Zoned HVAC Control via PDE-Constrained Optimization

TL;DR

This paper introduces a PDE-constrained optimization algorithm for HVAC control that enhances energy efficiency and comfort by modeling air flow and temperature dynamics with PDEs, enabling precise localized control.

Contribution

The paper presents a novel PDE-based optimization framework for HVAC control, allowing for detailed modeling and control of temperature and airflow within rooms.

Findings

Significant energy savings achieved

Maintains comfort levels during optimization

Enables localized temperature and airflow control

Abstract

Efficiency, comfort, and convenience are three major aspects in the design of control systems for residential Heating, Ventilation, and Air Conditioning (HVAC) units.
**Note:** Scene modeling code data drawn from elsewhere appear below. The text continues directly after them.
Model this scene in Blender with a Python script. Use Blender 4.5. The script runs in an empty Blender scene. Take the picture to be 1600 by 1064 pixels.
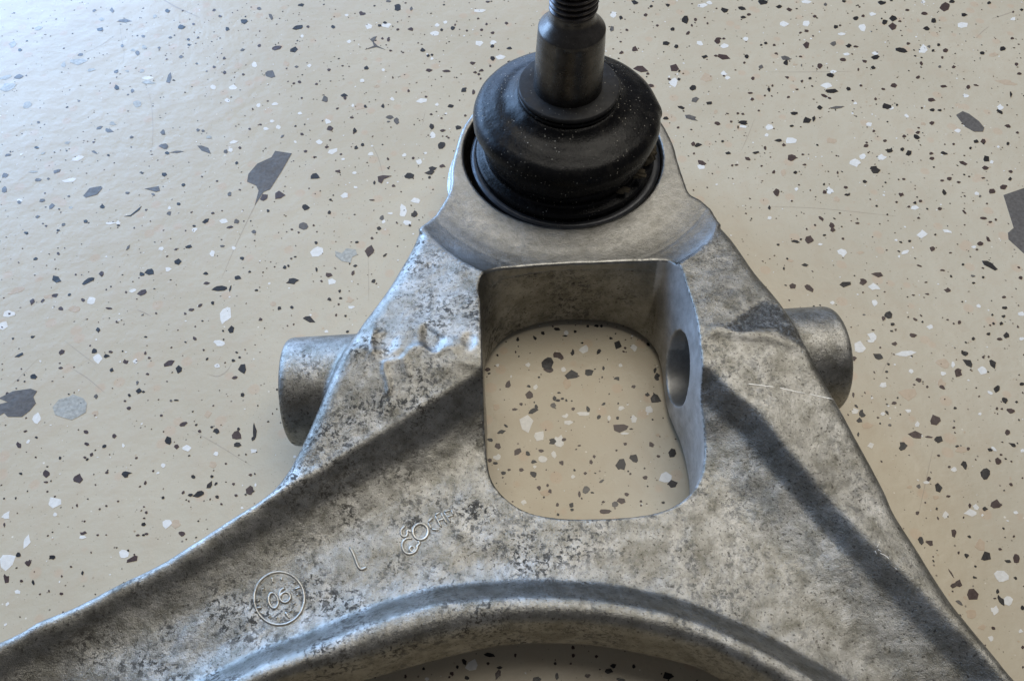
import bpy, bmesh, math, random
import numpy as np
from mathutils import Vector, Euler
random.seed(7); rng = np.random.default_rng(7)
sc = bpy.context.scene
sc.unit_settings.system = 'METRIC'; sc.unit_settings.scale_length = 0.01      # 1 unit = 1 cm

# ------------------------------------------------------------------ camera
F = 1244.0; TH = math.radians(58.0); CAMH = 19.76
cd = bpy.data.cameras.new('camera'); cam = bpy.data.objects.new('camera', cd)
sc.collection.objects.link(cam); sc.camera = cam
cam.location = (0, 0, CAMH); cam.rotation_euler = (math.radians(90) - TH, 0, 0)
cd.sensor_width = 36.0; cd.lens = 36.0 * F / 1600.0
cd.clip_start = 0.1; cd.clip_end = 3000.0

# ------------------------------------------------------------------ light
world = bpy.data.worlds.new("World"); sc.world = world; world.use_nodes = True
bg = world.node_tree.nodes['Background']
bg.inputs[0].default_value = (0.92, 0.93, 1.0, 1); bg.inputs[1].default_value = 0.14

def area(name, az, el, dist, sx, sy, power, col, target=(1, 9, 1)):
    """rectangular lamp seen from the target at azimuth az (deg right of +y) and elevation el"""
    ld = bpy.data.lights.new(name, 'AREA'); ld.shape = 'RECTANGLE'; ld.size = sx; ld.size_y = sy
    ld.energy = power; ld.color = col
    o = bpy.data.objects.new(name, ld); sc.collection.objects.link(o)
    a, e = math.radians(az), math.radians(el)
    d = Vector((math.sin(a) * math.cos(e), math.cos(a) * math.cos(e), math.sin(e)))
    o.location = Vector(target) + d * dist
    o.rotation_euler = (-d).to_track_quat('-Z', 'Y').to_euler()
    return o
# the open door behind and to the left of the part (cold daylight), and the pale ceiling overhead
area('door_daylight', -45, 28, 150, 112, 72, 320000, (0.36, 0.60, 1.0), (-20, 26, 0))
area('yard_daylight', -36, 13, 150, 250, 70, 245000, (0.42, 0.62, 1.0))
area('ceiling_glow', 18, 68, 150, 128, 105, 185000, (1.0, 0.945, 0.84))
sc.view_settings.view_transform = 'Standard'; sc.view_settings.look = 'None'
sc.view_settings.exposure = -0.06; sc.view_settings.gamma = 1.0

# ------------------------------------------------------------------ helpers
def at(px, py, z):
    """point of the photograph -> place in the world on the level z"""
    u = (px - 800) / F; v = (532 - py) / F
    dx, dy, dz = u, math.cos(TH) + v * math.sin(TH), -math.sin(TH) + v * math.cos(TH)
    t = (z - CAMH) / dz
    return (dx * t, dy * t)

def mesh_obj(name, verts, faces, mat, parent=None, smooth=True):
    me = bpy.data.meshes.new(name); me.from_pydata([tuple(v) for v in verts], [], [tuple(f) for f in faces])
    me.update()
    if smooth: me.polygons.foreach_set('use_smooth', [True] * len(me.polygons))
    me.materials.append(mat)
    o = bpy.data.objects.new(name, me); sc.collection.objects.link(o)
    if parent: o.parent = parent
    return o

class NT:
    """small node-tree writer"""
    def __init__(s, name):
        s.m = bpy.data.materials.new(name); s.m.use_nodes = True; s.t = s.m.node_tree
        s.b = s.t.nodes['Principled BSDF']
    def n(s, kind, **kw):
        x = s.t.nodes.new('ShaderNode' + kind)
        for k, v in kw.items():
            if k in x.inputs: x.inputs[k].default_value = v
            else: setattr(x, k, v)
        return x
    def l(s, a, b): s.t.links.new(a, b)
    def co(s): 
        if not hasattr(s, '_c'): s._c = s.n('TexCoord')
        return s._c.outputs['Object']
    def noise(s, scale, detail=4, rough=.55, vec=None, dist=0.0):
        x = s.n('TexNoise'); x.inputs['Scale'].default_value = scale; x.inputs['Detail'].default_value = detail
        x.inputs['Roughness'].default_value = rough; x.inputs['Distortion'].default_value = dist
        s.l(vec or s.co(), x.inputs['Vector']); return x.outputs['Fac']
    def vor(s, scale, feature='F1', out='Distance', rnd=1.0, vec=None):
        x = s.n('TexVoronoi', feature=feature); x.inputs['Scale'].default_value = scale
        x.inputs['Randomness'].default_value = rnd
        s.l(vec or s.co(), x.inputs['Vector']); return x.outputs[out]
    def mp(s, v, a, b, c=0.0, d=1.0, smooth=False):
        x = s.n('MapRange'); x.clamp = True
        if smooth: x.interpolation_type = 'SMOOTHSTEP'
        for i, q in enumerate((a, b, c, d)): x.inputs[1 + i].default_value = q
        s.l(v, x.inputs[0]); return x.outputs[0]
    def math(s, op, a, b=None):
        x = s.n('Math', operation=op)
        for i, q in enumerate((a, b)):
            if q is None: continue
            if isinstance(q, (int, float)): x.inputs[i].default_value = q
            else: s.l(q, x.inputs[i])
        return x.outputs[0]
    def mix(s, f, a, b):
        x = s.n('Mix', data_type='RGBA')
        for i, q in ((0, f), (6, a), (7, b)):
            if isinstance(q, (int, float)): x.inputs[i].default_value = q
            elif isinstance(q, tuple): x.inputs[i].default_value = (*q, 1) if len(q) == 3 else q
            else: s.l(q, x.inputs[i])
        return x.outputs[2]
    def bump(s, h, strength, dist, prev=None):
        x = s.n('Bump'); x.inputs['Strength'].default_value = strength; x.inputs['Distance'].default_value = dist
        s.l(h, x.inputs['Height'])
        if prev: s.l(prev, x.inputs['Normal'])
        return x.outputs[0]
    def attr(s, name):
        x = s.n('Attribute'); x.attribute_name = name; return x.outputs['Fac']

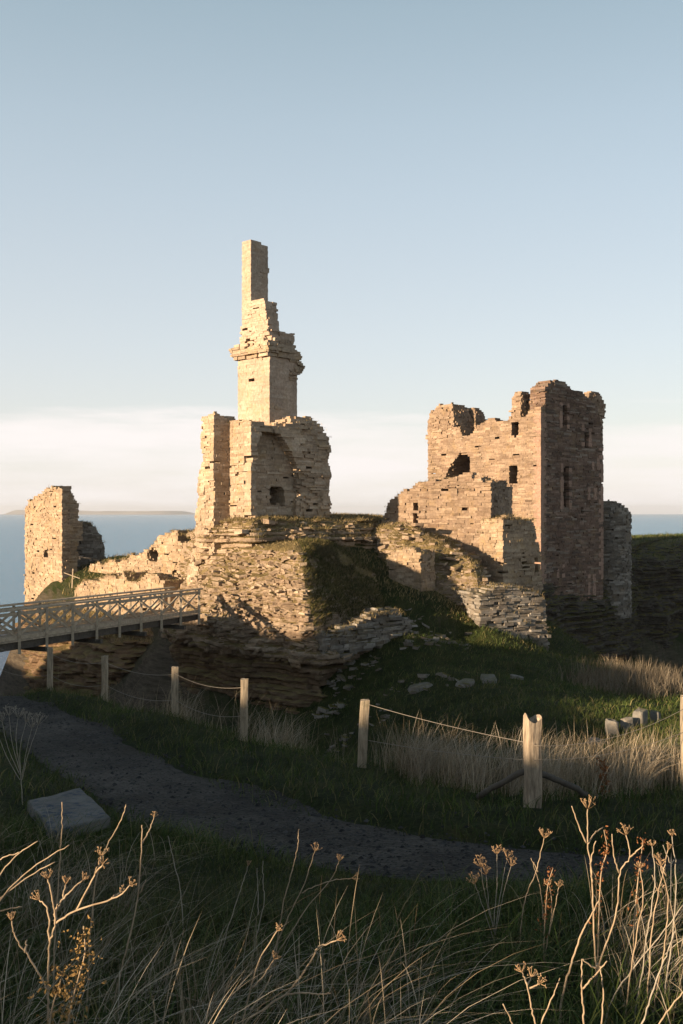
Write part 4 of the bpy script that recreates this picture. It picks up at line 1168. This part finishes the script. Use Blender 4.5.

In this paper we propose an optimization-based algorithm for HVAC control that minimizes energy consumption while maintaining a desired temperature in a room. Our algorithm uses a Computer Fluid Dynamics model, mathematically formulated using Partial Differential Equations (PDEs), to describe the interactions between temperature, pressure, and air flow. Our model allows us to naturally formulate problems such as controlling the temperature of a small region of interest within a room, or to control the speed of the air flow at the vents, which are hard to describe using finite-dimensional Ordinary Partial Differential (ODE) models. Our results show that our algorithm produces significant energy savings without a decrease in comfort.